Help! I Am Being Robbed! · 9 February 2011

I am being robbed, and there is not much I can do about it. I have been robbed before by the same group and even now, they are planning on taking more from me. I do not really have a choice in the matter because of who the people doing the robbing are, but at least I can give a cry for help. For myself and those just like me who are also being robbed.

If I was being robbed because of where I live, I could move. If I was being robbed at the store where I shop, I could change stores. But I am being robbed because of my profession, and even though I could find a different career, I am not ready to do that yet. I love what I do and I love the people I work with. Therein lies the rub.

When the gang that robbed me before did so, they figured that they could pull off the heist in plain sight. They figured that nobody would care if they did it. And they figure the same thing will happen this time. Nobody will say anything, because they run this place. After all, they are the government.

When the legislature took away money that their constituents promised to teachers, they stole from all of us. Not just teachers, everybody. Now, they are threatening to steal more money from a group of teachers. They want to take the extra pay from those who are recognized as National Board Certified Teachers.

Personally, I did not become nationally certified for the money. I did it because I figured I was as good of a teacher as those around me who had become certified. The only thing that I cared about when it came to the money was that I got back the amount I paid into the process. Like many accomplishments in my life, I became nationally certified just to say I did it.

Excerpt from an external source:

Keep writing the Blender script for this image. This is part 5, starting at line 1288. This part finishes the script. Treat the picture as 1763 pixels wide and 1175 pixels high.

There are others like me who teach because they love what they do and they love the kids. Many others. We have gone through heavy-handed school reform. We have gone through countless hours of training and retraining, sometimes on subjects which are merely to cover somebody’s backside. We have gone through periods of harsh criticism and intense scrutiny. We have gone through budget cuts and broken promises, sometimes to the point where we wonder if anybody values what we do. And through it all, we still teach.

Contrary to what most of us reply when asked, we do not teach either general or specific subject matter. Rather, we teach children and young adults. We teach them how to read and write and do arithmetic. We teach them how to learn. We teach them how to follow and how to lead. We teach them how to be responsible citizens of our country and of our world.

When the legislature steals the money due to educators, they really are stealing from everybody. They are taking away opportunities from the students to have more individual class time with teachers because class sizes increase. They are taking potential teachers away from the pool of committed individuals who might choose education as a profession except for the broken promises and uncertain funding. They are taking trust from the taxpayers who believe that the schools are just not using their money wisely. And they are taking qualified applicants away from employers who wonder why it seems kids do not want to work anymore.

It is interesting to me that in many industries, money is thrown at problems which might or might not go away with the spending. But in educational funding, no penny is sacred. Even if it was put into law. Back in the early 1970s, a billboard in Seattle read, “Will the last person leaving SEATTLE – Turn out the lights.” With the legislature proposing to steal from not just teachers, but all of education, I wonder if somebody might post a billboard that says, “Will the last person leaving the schools, please turn out the lights?” Then again, who would there be who could read it?

If the legislature is poised to steal from me, teachers, and indeed all of education, who are they poised to steal from next?